## What the task requires
Where a line holds the string "scene", return that line.

## Dataset content
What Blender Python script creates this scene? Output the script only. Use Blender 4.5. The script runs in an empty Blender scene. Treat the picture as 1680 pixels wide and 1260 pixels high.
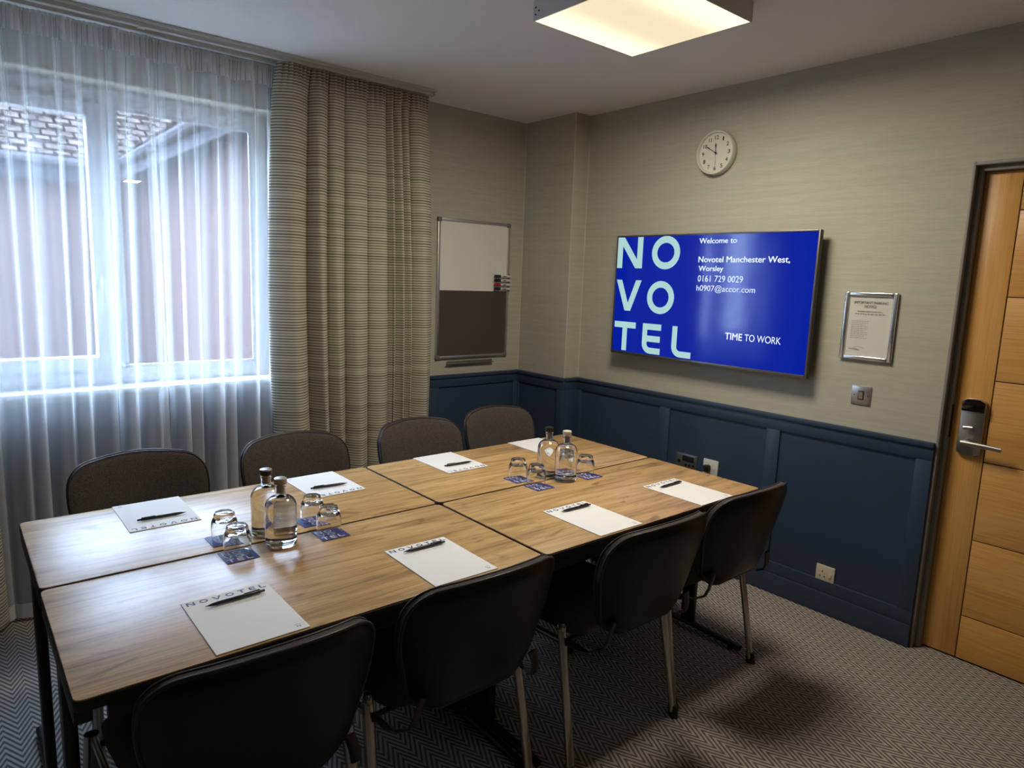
import bpy, bmesh, math, random
from mathutils import Vector, Matrix
R = math.radians
PI = math.pi
random.seed(7)
scene = bpy.context.scene
C = scene.collection

# ------------------------------------------------------------------ camera
CAM = dict(f=1113.41, yaw=0.8721, pitch=-0.1529, roll=0.0361, loc=(-1.357, -1.9891, 1.5562))
cam_d = bpy.data.cameras.new('camera')
cam = bpy.data.objects.new('camera', cam_d)
C.objects.link(cam)
scene.camera = cam
cam_d.sensor_fit = 'HORIZONTAL'
cam_d.sensor_width = 36.0
cam_d.lens = CAM['f'] * 36.0 / 1680.0
cam_d.clip_start = 0.02
cam_d.clip_end = 200
_f = Vector((math.cos(CAM['yaw']) * math.cos(CAM['pitch']), math.sin(CAM['yaw']) * math.cos(CAM['pitch']), math.sin(CAM['pitch'])))
_r = Vector((math.sin(CAM['yaw']), -math.cos(CAM['yaw']), 0))
_u = _r.cross(_f)
_c, _s = math.cos(CAM['roll']), math.sin(CAM['roll'])
_rr = _r * _c + _u * _s
_uu = _r * -_s + _u * _c
m = Matrix((_rr, _uu, -_f)).transposed().to_4x4()
m.translation = Vector(CAM['loc'])
cam.matrix_world = m

# ------------------------------------------------------------------ world, sun, window portal, exposure
world = bpy.data.worlds.new('sky')
scene.world = world
world.use_nodes = True
bg = world.node_tree.nodes['Background']
bg.inputs['Color'].default_value = (0.55, 0.71, 1.0, 1)
bg.inputs['Strength'].default_value = 20.0

sun_d = bpy.data.lights.new('sun', 'SUN')
sun_d.energy = 5.0
sun_d.angle = R(0.6)
sun_d.color = (1.0, 0.93, 0.82)
sun = bpy.data.objects.new('sun', sun_d)
C.objects.link(sun)
sun.rotation_euler = Vector((0.62, -0.16, -1.0)).to_track_quat('-Z', 'Y').to_euler()

por_d = bpy.data.lights.new('window_portal', 'AREA')
por_d.shape = 'RECTANGLE'
por_d.size = 1.5
por_d.size_y = 1.4
por_d.cycles.is_portal = True
por = bpy.data.objects.new('window_portal', por_d)
C.objects.link(por)
por.location = (-0.72, 1.86, 1.66)
por.rotation_euler = (R(-90), 0, 0)

vs = scene.view_settings
vs.view_transform = 'Standard'
vs.look = 'None'
vs.exposure = 0.75
vs.gamma = 1.0
vs.use_curve_mapping = False

# ------------------------------------------------------------------ key dimensions
XT, YW, ZC = 1.849, 1.617, 2.586          # television wall, window wall, ceiling
XC, YC = 1.721, 1.15                      # boxed column in the corner
YD = -0.991                               # end of the television wall at the door
ZD = 0.933                                # top of the panelling
XL, YB = -2.7, -3.1                       # unseen walls behind the camera
T = 0.7366                                # table top

# ------------------------------------------------------------------ materials
MATS = {}
def mat(name, col=(0.5, 0.5, 0.5), rough=0.5, metal=0.0, spec=0.5, **kw):
    if name in MATS:
        return MATS[name]
    m = bpy.data.materials.new(name)
    m.use_nodes = True
    b = m.node_tree.nodes['Principled BSDF']
    b.inputs['Base Color'].default_value = (*col, 1)
    b.inputs['Roughness'].default_value = rough
    b.inputs['Metallic'].default_value = metal
    b.inputs['Specular IOR Level'].default_value = spec
    for k, v in kw.items():
        b.inputs[k.replace('_', ' ')].default_value = v
    MATS[name] = m
    return m
def nd(m, typ, **props):
    n = m.node_tree.nodes.new(typ)
    for k, v in props.items():
        setattr(n, k, v)
    return n
def lk(m, a, b):
    m.node_tree.links.new(a, b)
def bsdf(m):
    return m.node_tree.nodes['Principled BSDF']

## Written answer
What Blender Python script creates this scene? Output the script only. Use Blender 4.5. The script runs in an empty Blender scene. Treat the picture as 1680 pixels wide and 1260 pixels high.
scene = bpy.context.scene
C = scene.collection
scene.camera = cam
scene.world = world
vs = scene.view_settings